An archer puts a 0.30kg arrow to the bowstring. An average force of 201N is exerted to draw the string back 0.8m. a. Assuming no frictional loss, with what speed does the arrow leave the bow? b. If the arrow is shot vertically into the air, how high will it rise?

a. The speed of the arrow as it leaves the bow can be calculated using the work-energy theorem, which states that the work done on an object is equal to the change in its kinetic energy.

The work done on the arrow is equal to the force applied to it times the distance over which the force is applied, or W = Fd.

Substituting the given values, we get W = 201N * 0.8m = 160.8 Joules.

This work is converted into kinetic energy, which is given by the formula KE = 1/2 mv^2, where m is the mass of the arrow and v is its speed.

Setting the work equal to the kinetic energy and solving for v, we get:

160.8J = 1/2 * 0.30kg * v^2

Solving for v, we get v = sqrt((2*160.8J)/0.30kg) = 34.64 m/s.

So, the arrow leaves the bow at a speed of 34.64 m/s.

b. The maximum height that the arrow will reach can be calculated using the conservation of energy. The kinetic energy of the arrow as it leaves the bow is converted into potential energy at the maximum height.

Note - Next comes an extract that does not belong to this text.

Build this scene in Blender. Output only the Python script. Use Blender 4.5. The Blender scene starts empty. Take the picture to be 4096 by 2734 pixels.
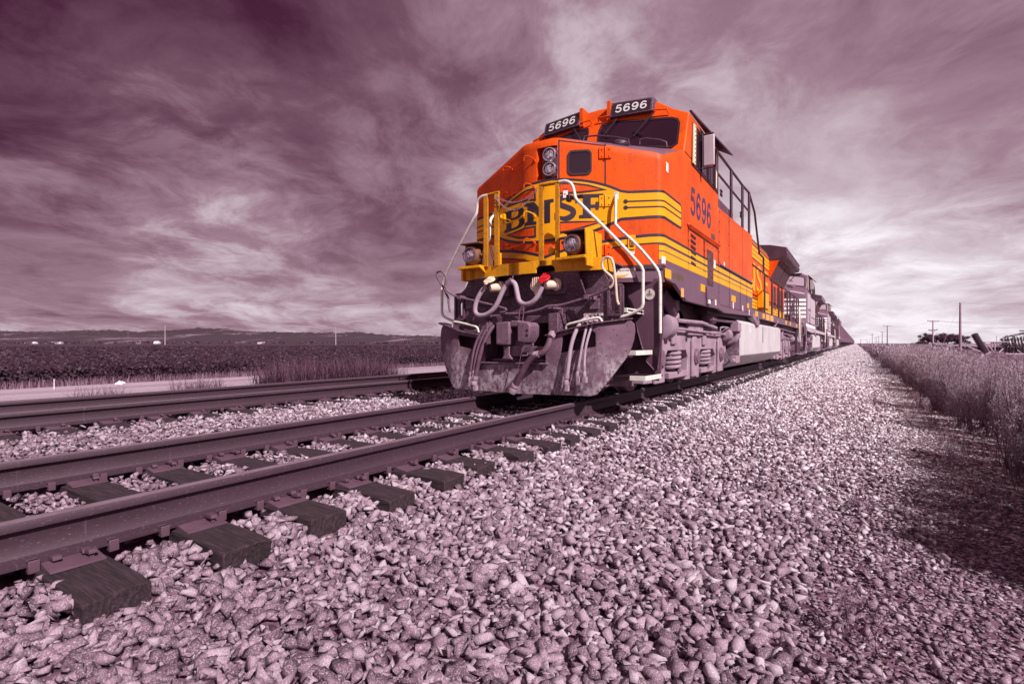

The potential energy is given by the formula PE = mgh, where m is the mass of the arrow, g is the acceleration due to gravity (approximately 9.8 m/s^2), and h is the height.

Setting the kinetic energy equal to the potential energy and solving for h, we get:

160.8J = 0.30kg * 9.8 m/s^2 * h

Solving for h, we get h = 160.8J / (0.30kg * 9.8 m/s^2) = 54.67 m.

So, the arrow will rise to a maximum height of 54.67 m.